(Your instructions):
Lift out, unaltered, the lines of the material below between the line holding "Reconstruct this image" and the line holding "PI = math.pi", counting both.

[START Data entries]

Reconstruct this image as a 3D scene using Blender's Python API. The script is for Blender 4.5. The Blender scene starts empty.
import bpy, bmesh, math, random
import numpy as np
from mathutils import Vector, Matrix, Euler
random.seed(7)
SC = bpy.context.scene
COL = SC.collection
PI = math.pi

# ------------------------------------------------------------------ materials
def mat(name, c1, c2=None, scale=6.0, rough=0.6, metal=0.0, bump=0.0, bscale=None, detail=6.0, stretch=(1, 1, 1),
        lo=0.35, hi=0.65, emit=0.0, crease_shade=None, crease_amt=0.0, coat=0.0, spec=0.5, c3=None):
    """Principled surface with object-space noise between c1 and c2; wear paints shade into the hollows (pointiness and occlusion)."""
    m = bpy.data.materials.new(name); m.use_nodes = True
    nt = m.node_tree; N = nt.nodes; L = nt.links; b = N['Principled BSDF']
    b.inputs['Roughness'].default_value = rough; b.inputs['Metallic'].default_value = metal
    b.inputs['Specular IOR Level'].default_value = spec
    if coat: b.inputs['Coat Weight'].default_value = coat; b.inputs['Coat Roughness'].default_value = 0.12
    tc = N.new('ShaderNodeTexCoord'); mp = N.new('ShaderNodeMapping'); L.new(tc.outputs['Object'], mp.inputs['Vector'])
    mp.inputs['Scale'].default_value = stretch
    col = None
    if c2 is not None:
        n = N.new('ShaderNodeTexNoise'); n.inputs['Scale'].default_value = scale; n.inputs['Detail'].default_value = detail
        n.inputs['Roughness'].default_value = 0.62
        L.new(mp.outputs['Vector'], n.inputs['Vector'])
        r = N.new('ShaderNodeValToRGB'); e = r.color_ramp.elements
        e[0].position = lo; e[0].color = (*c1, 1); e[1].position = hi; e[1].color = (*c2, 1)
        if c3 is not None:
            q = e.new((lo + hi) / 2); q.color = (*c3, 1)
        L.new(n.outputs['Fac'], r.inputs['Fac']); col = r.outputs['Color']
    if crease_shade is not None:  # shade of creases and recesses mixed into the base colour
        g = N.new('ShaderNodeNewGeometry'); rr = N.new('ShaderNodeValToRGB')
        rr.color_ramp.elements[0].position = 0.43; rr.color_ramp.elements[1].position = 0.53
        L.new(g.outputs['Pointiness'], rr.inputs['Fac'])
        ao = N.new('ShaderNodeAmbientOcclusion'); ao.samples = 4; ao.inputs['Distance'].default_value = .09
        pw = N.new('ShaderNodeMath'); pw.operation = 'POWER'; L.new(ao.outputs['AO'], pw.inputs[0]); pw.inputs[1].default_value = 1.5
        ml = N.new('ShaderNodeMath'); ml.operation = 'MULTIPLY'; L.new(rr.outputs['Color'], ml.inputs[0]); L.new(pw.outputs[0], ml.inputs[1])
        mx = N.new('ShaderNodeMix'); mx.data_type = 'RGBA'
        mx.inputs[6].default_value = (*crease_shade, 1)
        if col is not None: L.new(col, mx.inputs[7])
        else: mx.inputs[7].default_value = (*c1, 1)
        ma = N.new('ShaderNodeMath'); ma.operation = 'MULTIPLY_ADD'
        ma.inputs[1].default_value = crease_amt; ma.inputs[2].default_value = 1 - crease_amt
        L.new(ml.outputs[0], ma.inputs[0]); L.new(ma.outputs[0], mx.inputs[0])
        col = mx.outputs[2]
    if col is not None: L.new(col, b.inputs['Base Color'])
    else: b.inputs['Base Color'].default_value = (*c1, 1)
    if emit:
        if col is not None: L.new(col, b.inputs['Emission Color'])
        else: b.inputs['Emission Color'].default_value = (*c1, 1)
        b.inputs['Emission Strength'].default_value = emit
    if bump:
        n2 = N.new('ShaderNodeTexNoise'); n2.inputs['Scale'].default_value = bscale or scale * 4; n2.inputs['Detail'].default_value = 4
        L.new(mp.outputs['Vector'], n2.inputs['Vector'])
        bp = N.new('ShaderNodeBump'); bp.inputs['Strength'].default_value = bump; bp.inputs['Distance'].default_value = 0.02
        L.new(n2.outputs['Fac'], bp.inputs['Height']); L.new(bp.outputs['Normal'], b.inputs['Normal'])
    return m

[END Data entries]
[START Data entries]

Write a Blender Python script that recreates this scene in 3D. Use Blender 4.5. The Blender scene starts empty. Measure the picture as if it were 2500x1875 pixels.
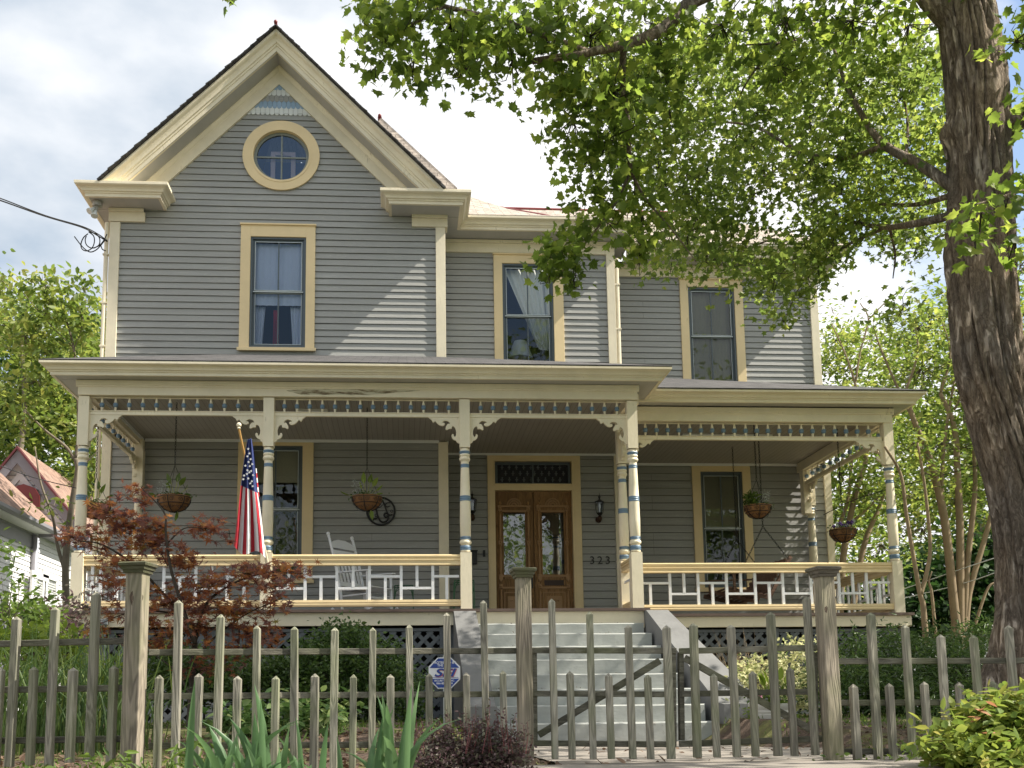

[END Data entries]

(Answer to the exercise):
Reconstruct this image as a 3D scene using Blender's Python API. The script is for Blender 4.5. The Blender scene starts empty.
import bpy, bmesh, math, random
import numpy as np
from mathutils import Vector, Matrix, Euler
random.seed(7)
SC = bpy.context.scene
COL = SC.collection
PI = math.pi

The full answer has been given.